Written by: Delilah S Dawson and Kevin Hearne
Published by: Del Rey
Pages: 357

Reviewed by Corissa McClay

Summer is a good time for light-hearted, easily enjoyable reads, and a reader could do far worse than Kill the Farm Boy. Fans of Terry Pratchett will love the dry humor, and fans of fantasy will enjoy the fresh look at old tropes.

From the start these tropes are turned on their head. The titular farm boy, Worstley, has his destiny bestowed upon by a drunkard pixie, and sets out with a talking goat rather than a trusty steed. Every step of the resulting journey continues in the same vein. The strong, battle hardened warrior is replaced by a horticulture-loving woman warrior. A party’s traditional wise sorceror character turns out to be a magic-challenged wizard whose main skill is creating breads and crackers. The rogue is bumbling and the bard is a half-bunny girl who longs to be an accountant.

The authors miss no opportunity to flip the script on every fantasy cliche possible, and do so with incredible humor. Elves, giants, destiny; even the ever-present romantic subplot is twisted for laughs.It makes for a quick, enjoyable read, especially if you’re getting a bit tired of the standard cliches in fantasy.

But humor is hard, and there were some issues. The first over the top description of the food at a feast was funny. The second was slightly less so. By about halfway through the book I was skipping them entirely. The cast of characters hews very close to the standard, and their bumbling and bickering makes the whole group seem like a fractitious Dungeons and Dragons party. Also, there were times that the reversal of fantasy cliches was a bit predictable; simply think of the exact opposite of the standard path.

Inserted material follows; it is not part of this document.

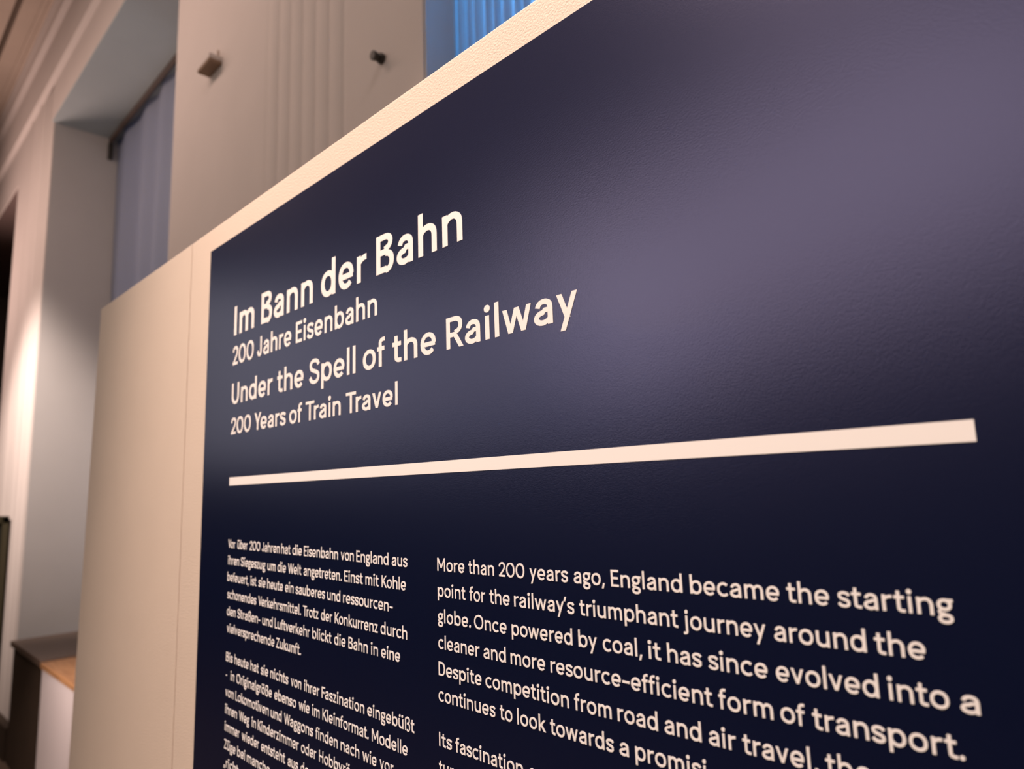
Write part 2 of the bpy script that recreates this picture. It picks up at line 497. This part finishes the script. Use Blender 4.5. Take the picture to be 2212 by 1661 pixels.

On the whole though, the story was consistently surprising and enjoyable. The first twist comes quickly, and about halfway through another comes along that turns the whole story around again. With this grouping of traits it would be easy to either telegraph these too early, or have them not make sense at all. But the twists are well done, and the ending, coming on the heels of one final reversal, is satisfyingly and just as funny as all the rest. I’d recommend this to any lover of fantasy who’s looking for a light read.